I think Pat has your solution nailed! I had the same swg as you on a similar pool size. Took me forever to get pH stable on new pool over here in Florida. Running TA 50 helped a lot and I also added borates. That helped me a lot also. After 2 years I found I didn't need it anymore. For some unknown reason it just took my plaster longer to cure I think. Also, all borates did was help stabilize my pH. I didn't see any of the other benefits that some have seen. Acid consumption didn't reduce but I was able to add much less frequently. Although it was definitely helpful to me I wouldn't do it until you try TA 50. It's just another chemical to keep up with so I saw it as a last resort.

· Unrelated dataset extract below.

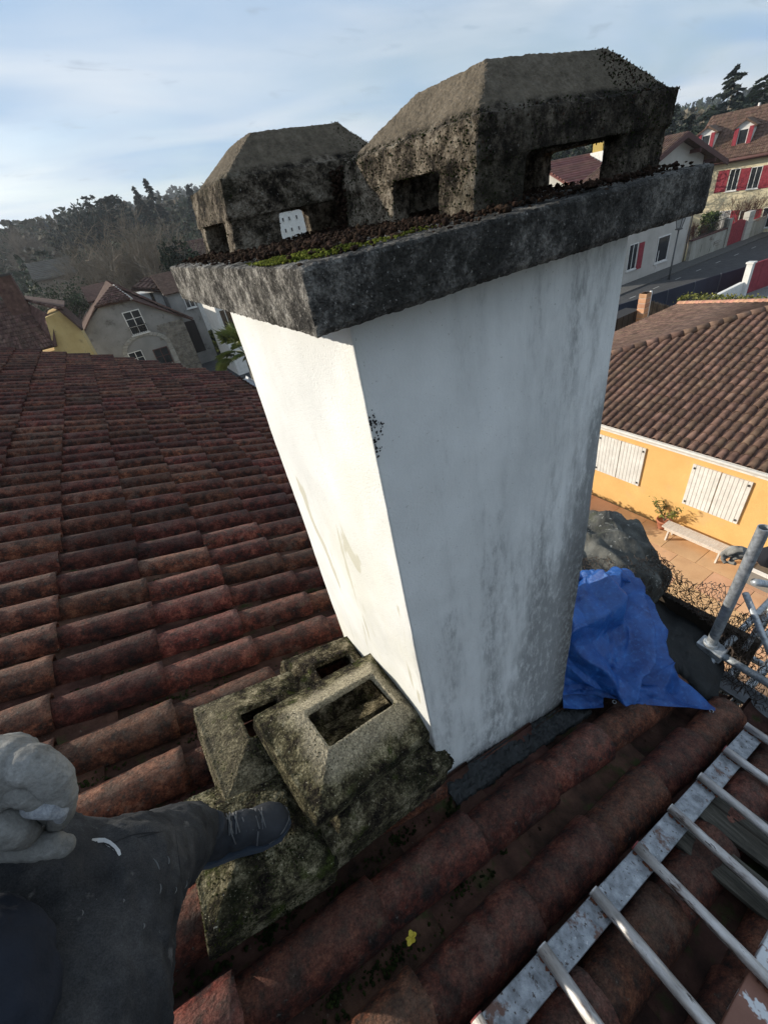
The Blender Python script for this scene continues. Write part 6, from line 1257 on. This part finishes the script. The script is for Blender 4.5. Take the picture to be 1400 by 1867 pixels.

I also managed CSI meticulously to the range Pat suggested and it really paid off. I ran almost 3 years and never had any visible build up in the cell and barely noticed any decline in performance. Ran very low % power first couple months then leveled out at 40% and never had to go up from there. Managing CSI was pretty easy by focusing on keeping within TFP ranges first then tweaking pH as Pat suggested.

I hope this is helpful.

Chris
 
Do I need to lower the pH to 7.0-7.2 at one time to lower TA or can I do it gradually? My daughter has swim lessons tomorrow and then I'd like to swim this weekend. I have a waterfall to aerate.
 
Ok. I have a waterfall but a 1.5hp pump is a lot of power to run for a while on top of the pool pump. Is there a quicker way to aerate like something hooked to an air compressor?